Surprise! Upgrading America’s Nuclear Arsenal Will Be Stupefyingly Expensive

The cost jumped $140 billion in just 2 years. Here’s why.

BY: | popularmechanics.com

  • The Congressional Budget Office (CBO) now says the cost of updating the U.S.’s nuclear weapons is $140 billion more than it estimated just 2 years ago.
  • The increase is largely due to inflation and the inclusion of new, expensive projects the CBO didn’t cover 2 years ago.
  • The new estimate comes as a proposal in Congress seeks to trim the nuclear budget.

The nonpartisan Congressional Budget Office’s (CBO) estimate of nuclear weapon expenditures over the next decade has jumped a staggering $140 billion in just 2 years.

The estimate, which the agency provided to Congress to give an idea of how much it will take to build new missiles, ships, and planes, as well as revamp America’s vast nuclear infrastructure, comes as key members of the legislature are pushing to cut nuclear weapons spending over the next 10 years.

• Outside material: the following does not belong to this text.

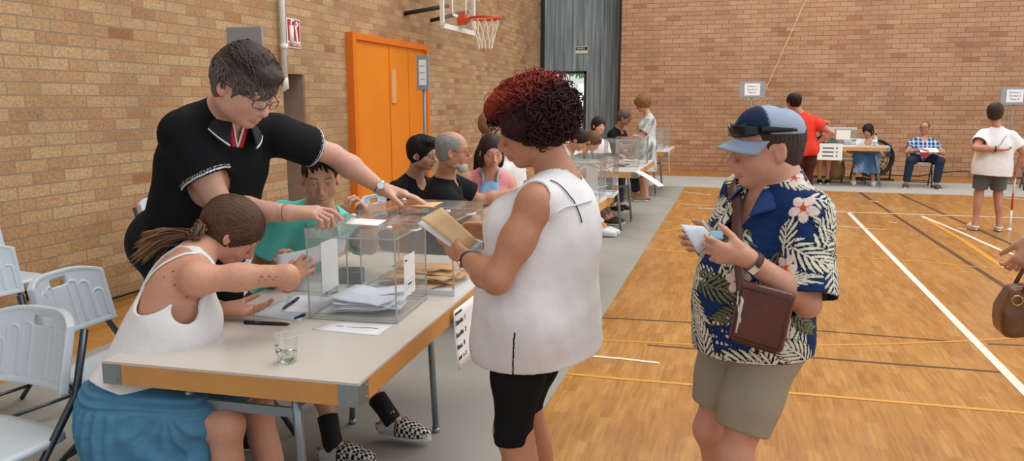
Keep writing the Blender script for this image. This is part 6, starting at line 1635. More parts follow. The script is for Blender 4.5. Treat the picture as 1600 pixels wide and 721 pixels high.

a launch of an unarmed minuteman iii intercontinental ballistic missile from vandenberg air force ba
The exhaust plume of a Minuteman III ICBM seen over Vandenberg Air Force Base, 2002. GARY FRIEDMAN GETTY IMAGES

The CBO’s “Projected Costs of U.S. Nuclear Forces 2021 to 2030” report estimates spending on nuclear weapons between 2021 and 2030 will cost $634 billion. That’s 28 percent higher than in 2019, when the CBO last published an estimate for nuclear spending between 2019 and 2028. The agency says the bulk of the increase is due to inflation and the inclusion of new nuclear programs set to start between 2028 and 2030.

The Pentagon hasn’t spent much—relatively speaking, of course—on new nuclear weapons systems in the 30 years since the end of the Cold War. The U.S. operates just one intercontinental ballistic missile (the Minuteman III), 14 Ohio-class ballistic missile submarines fitted with the Trident II D-5 missile, and a mixture of B-52 and B-2 bombers.

The Minuteman III dates to the 1970s, while the Ohio-class submarines launched in the 1980s, and the bombers are a mixture of 1960s and 1990s aircraft. With the possible exception of a stealth bomber or two, the Pentagon hasn’t built a major nuclear delivery system in the 21st century.

But the U.S.’s spending holiday on nukes is coming to a head. While the Pentagon has updated the three legs of the nuclear triad—ICBMs, submarines, and bombers—the branch has new versions of all three systems in the pipeline.

The Ground Based Strategic Deterrent (GBSD) missile is set to replace Minuteman III, the Columbia-class missile submarines will replace the older Ohio class, and the new B-21 Raider bomber will replace the B-2. The Pentagon also plans to introduce new nuclear-tipped aircraft and submarine-launched cruise missiles.\

The 2-year increase accounts for upgrades to nuclear weapons laboratories, fuel processing facilities, testing grounds, and other sites. Like the weapons inventories themselves, these sites have been passed over for funding as nuclear weapons have taken a backseat to counterterrorism and the wars in Iraq and Afghanistan. The CBO estimates it will cost approximately $142 billion to modernize these sites over 10 years.

The high cost of nuclear weapons is leading calls to cuts in nuclear modernization. The Smarter Approach to Nuclear Expenditures (SANE) Act, which Congress introduced this week, calls for cuts amounting to $78 billion.

The cuts include canceling the GBSD ballistic missile, Long Range Stand Off nuclear cruise missile, and the new submarine-launched nuclear-armed cruise missile. The SANE Act would also reduce the number of active warheads by 500 warheads to 1,000, limit nuclear warhead production, kill the modernization of other warheads, and retire the B83 nuclear gravity bomb, which is the largest warhead in the U.S. arsenal at 1.3 megatons (1,300,000 tons of TNT).

In killing off a replacement for the Minuteman III, the SANE Act would effectively reduce the nuclear arsenal from a triad of land-based missiles, submarines, and bombers to a dyad of submarines and bombers.

This would save a lot of money in the long run (the total GBSD acquisition costs are an estimated $100 billion) but it could also increase technical risk, as a flaw found in the remaining nukes could suddenly sideline hundreds of weapons. How much risk is the U.S. willing to accept while Russia and China operate hundreds of nukes of their own?